AIM:
Reproduce, please, only the lines from the first line below to the line containing "vr.append([jk.verts.new(p) for p in rr])", inclusive.

* START *

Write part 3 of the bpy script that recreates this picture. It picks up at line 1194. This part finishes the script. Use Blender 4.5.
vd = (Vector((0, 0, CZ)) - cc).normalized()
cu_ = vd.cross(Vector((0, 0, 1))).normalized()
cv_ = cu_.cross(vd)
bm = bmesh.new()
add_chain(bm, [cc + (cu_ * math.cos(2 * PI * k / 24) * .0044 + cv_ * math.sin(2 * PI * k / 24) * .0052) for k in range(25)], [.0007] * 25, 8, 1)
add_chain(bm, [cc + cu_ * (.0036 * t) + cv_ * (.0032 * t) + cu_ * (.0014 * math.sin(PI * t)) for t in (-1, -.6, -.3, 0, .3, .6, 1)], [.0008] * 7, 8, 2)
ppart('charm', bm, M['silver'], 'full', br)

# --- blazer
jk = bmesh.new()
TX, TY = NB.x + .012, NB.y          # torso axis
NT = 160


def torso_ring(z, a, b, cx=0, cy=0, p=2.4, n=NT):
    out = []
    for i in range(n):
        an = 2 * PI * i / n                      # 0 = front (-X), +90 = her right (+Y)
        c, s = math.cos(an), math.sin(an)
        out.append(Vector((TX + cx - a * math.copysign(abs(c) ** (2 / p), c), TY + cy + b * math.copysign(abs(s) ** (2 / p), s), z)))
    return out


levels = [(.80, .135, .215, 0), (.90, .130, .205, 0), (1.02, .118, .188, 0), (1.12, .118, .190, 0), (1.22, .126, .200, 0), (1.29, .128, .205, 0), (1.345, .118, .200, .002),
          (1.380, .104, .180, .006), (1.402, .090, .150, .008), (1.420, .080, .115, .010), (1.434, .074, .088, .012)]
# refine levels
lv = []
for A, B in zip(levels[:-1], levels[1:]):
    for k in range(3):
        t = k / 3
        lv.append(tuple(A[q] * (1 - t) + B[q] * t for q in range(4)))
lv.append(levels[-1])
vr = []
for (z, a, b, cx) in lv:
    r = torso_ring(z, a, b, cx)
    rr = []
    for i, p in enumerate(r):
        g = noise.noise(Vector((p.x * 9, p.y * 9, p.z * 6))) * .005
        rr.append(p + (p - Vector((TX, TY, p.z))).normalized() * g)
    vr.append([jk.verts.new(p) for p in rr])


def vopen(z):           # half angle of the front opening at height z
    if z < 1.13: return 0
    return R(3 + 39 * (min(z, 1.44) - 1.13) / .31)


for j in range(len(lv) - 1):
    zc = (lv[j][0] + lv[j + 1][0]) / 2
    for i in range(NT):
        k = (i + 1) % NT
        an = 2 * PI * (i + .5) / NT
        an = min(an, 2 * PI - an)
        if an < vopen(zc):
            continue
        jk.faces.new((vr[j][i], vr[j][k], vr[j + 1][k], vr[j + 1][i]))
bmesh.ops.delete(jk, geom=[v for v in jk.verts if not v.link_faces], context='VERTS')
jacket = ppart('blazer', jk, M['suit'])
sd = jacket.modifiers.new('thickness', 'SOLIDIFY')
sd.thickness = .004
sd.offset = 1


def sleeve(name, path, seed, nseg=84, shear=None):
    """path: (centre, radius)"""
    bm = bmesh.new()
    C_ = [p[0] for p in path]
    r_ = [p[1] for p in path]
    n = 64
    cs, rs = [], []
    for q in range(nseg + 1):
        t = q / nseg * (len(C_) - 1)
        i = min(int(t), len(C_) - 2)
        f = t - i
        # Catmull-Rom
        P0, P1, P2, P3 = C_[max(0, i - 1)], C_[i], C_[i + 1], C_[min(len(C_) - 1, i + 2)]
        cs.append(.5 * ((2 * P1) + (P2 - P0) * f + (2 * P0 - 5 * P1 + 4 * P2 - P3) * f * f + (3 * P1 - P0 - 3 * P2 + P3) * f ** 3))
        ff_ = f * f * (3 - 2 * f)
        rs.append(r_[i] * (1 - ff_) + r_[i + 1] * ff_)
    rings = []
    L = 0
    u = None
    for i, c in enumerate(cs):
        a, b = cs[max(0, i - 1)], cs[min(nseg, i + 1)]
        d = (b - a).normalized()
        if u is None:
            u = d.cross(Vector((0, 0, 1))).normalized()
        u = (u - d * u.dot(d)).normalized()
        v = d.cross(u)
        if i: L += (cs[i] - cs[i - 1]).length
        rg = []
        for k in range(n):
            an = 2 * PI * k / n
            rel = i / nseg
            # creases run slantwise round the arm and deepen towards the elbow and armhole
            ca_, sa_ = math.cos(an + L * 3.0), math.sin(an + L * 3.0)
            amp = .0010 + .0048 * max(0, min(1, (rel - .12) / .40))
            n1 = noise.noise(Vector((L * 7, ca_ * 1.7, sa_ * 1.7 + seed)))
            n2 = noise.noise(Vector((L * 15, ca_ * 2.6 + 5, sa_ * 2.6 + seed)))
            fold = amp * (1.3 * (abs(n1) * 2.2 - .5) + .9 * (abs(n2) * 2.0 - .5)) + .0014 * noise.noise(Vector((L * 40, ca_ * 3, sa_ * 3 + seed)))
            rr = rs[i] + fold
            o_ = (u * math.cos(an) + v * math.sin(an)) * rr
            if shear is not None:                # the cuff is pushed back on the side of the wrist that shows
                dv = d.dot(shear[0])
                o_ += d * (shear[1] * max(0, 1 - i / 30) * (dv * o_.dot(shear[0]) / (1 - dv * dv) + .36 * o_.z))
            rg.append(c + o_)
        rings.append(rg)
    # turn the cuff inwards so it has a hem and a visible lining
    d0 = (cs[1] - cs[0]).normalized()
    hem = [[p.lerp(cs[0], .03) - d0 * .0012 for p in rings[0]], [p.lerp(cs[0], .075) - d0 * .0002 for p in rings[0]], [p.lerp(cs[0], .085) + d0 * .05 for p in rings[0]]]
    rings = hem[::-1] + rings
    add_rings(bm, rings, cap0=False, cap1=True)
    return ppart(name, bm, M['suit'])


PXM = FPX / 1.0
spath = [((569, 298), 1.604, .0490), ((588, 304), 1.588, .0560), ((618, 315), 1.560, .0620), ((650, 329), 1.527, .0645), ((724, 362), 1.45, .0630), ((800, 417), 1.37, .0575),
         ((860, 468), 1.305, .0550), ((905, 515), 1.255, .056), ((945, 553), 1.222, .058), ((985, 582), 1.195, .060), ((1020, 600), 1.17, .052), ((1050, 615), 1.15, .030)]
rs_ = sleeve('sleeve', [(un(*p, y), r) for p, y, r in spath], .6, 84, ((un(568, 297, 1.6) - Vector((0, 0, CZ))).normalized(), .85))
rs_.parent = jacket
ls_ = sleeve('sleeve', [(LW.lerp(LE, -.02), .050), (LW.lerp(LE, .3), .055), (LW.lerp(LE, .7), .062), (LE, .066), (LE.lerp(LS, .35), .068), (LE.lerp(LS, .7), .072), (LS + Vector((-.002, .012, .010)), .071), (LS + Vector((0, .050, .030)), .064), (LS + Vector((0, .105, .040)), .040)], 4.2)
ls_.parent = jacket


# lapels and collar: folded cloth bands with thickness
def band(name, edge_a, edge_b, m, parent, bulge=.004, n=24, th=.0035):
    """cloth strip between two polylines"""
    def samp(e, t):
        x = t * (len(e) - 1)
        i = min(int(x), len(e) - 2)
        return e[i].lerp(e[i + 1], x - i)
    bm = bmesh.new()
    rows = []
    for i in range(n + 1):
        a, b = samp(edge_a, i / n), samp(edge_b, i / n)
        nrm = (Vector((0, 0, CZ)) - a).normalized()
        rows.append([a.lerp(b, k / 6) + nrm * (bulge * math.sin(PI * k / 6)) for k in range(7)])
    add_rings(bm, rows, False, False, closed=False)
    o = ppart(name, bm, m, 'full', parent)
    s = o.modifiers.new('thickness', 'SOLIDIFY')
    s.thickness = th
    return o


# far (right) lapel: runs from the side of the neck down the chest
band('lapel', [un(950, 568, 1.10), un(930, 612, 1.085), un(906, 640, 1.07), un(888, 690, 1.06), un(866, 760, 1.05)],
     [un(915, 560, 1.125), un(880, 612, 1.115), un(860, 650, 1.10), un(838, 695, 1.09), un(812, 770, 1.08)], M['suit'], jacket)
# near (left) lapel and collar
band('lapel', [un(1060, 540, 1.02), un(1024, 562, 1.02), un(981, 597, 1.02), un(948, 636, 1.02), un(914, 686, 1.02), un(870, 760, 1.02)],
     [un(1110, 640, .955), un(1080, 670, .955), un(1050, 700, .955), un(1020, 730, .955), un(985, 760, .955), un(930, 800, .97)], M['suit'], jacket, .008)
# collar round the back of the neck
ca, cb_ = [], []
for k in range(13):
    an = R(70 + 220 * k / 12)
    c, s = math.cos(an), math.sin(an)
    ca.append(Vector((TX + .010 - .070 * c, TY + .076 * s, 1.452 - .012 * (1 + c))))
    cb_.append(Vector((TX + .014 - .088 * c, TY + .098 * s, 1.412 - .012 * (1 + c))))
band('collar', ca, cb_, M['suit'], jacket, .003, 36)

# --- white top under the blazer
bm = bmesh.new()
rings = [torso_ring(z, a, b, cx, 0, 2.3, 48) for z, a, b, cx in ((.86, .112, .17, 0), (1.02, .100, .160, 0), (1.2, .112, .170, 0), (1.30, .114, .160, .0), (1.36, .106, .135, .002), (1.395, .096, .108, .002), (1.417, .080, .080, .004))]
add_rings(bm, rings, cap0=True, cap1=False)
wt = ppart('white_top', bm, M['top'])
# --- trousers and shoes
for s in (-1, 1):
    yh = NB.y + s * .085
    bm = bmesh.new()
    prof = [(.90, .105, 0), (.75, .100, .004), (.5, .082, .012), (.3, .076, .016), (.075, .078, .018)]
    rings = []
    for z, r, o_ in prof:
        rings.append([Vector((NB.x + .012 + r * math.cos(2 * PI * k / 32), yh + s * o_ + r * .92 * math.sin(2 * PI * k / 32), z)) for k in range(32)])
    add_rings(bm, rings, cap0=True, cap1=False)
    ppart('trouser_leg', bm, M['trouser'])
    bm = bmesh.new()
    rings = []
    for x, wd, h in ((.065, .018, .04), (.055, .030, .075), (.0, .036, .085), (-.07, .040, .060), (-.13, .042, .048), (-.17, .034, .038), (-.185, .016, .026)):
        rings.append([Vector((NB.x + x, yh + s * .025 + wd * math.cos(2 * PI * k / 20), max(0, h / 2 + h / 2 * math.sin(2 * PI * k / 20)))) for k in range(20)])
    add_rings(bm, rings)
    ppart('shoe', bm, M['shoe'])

* END *

TASK RESULT:
Write part 3 of the bpy script that recreates this picture. It picks up at line 1194. This part finishes the script. Use Blender 4.5.
vd = (Vector((0, 0, CZ)) - cc).normalized()
cu_ = vd.cross(Vector((0, 0, 1))).normalized()
cv_ = cu_.cross(vd)
bm = bmesh.new()
add_chain(bm, [cc + (cu_ * math.cos(2 * PI * k / 24) * .0044 + cv_ * math.sin(2 * PI * k / 24) * .0052) for k in range(25)], [.0007] * 25, 8, 1)
add_chain(bm, [cc + cu_ * (.0036 * t) + cv_ * (.0032 * t) + cu_ * (.0014 * math.sin(PI * t)) for t in (-1, -.6, -.3, 0, .3, .6, 1)], [.0008] * 7, 8, 2)
ppart('charm', bm, M['silver'], 'full', br)

# --- blazer
jk = bmesh.new()
TX, TY = NB.x + .012, NB.y          # torso axis
NT = 160


def torso_ring(z, a, b, cx=0, cy=0, p=2.4, n=NT):
    out = []
    for i in range(n):
        an = 2 * PI * i / n                      # 0 = front (-X), +90 = her right (+Y)
        c, s = math.cos(an), math.sin(an)
        out.append(Vector((TX + cx - a * math.copysign(abs(c) ** (2 / p), c), TY + cy + b * math.copysign(abs(s) ** (2 / p), s), z)))
    return out


levels = [(.80, .135, .215, 0), (.90, .130, .205, 0), (1.02, .118, .188, 0), (1.12, .118, .190, 0), (1.22, .126, .200, 0), (1.29, .128, .205, 0), (1.345, .118, .200, .002),
          (1.380, .104, .180, .006), (1.402, .090, .150, .008), (1.420, .080, .115, .010), (1.434, .074, .088, .012)]
# refine levels
lv = []
for A, B in zip(levels[:-1], levels[1:]):
    for k in range(3):
        t = k / 3
        lv.append(tuple(A[q] * (1 - t) + B[q] * t for q in range(4)))
lv.append(levels[-1])
vr = []
for (z, a, b, cx) in lv:
    r = torso_ring(z, a, b, cx)
    rr = []
    for i, p in enumerate(r):
        g = noise.noise(Vector((p.x * 9, p.y * 9, p.z * 6))) * .005
        rr.append(p + (p - Vector((TX, TY, p.z))).normalized() * g)
    vr.append([jk.verts.new(p) for p in rr])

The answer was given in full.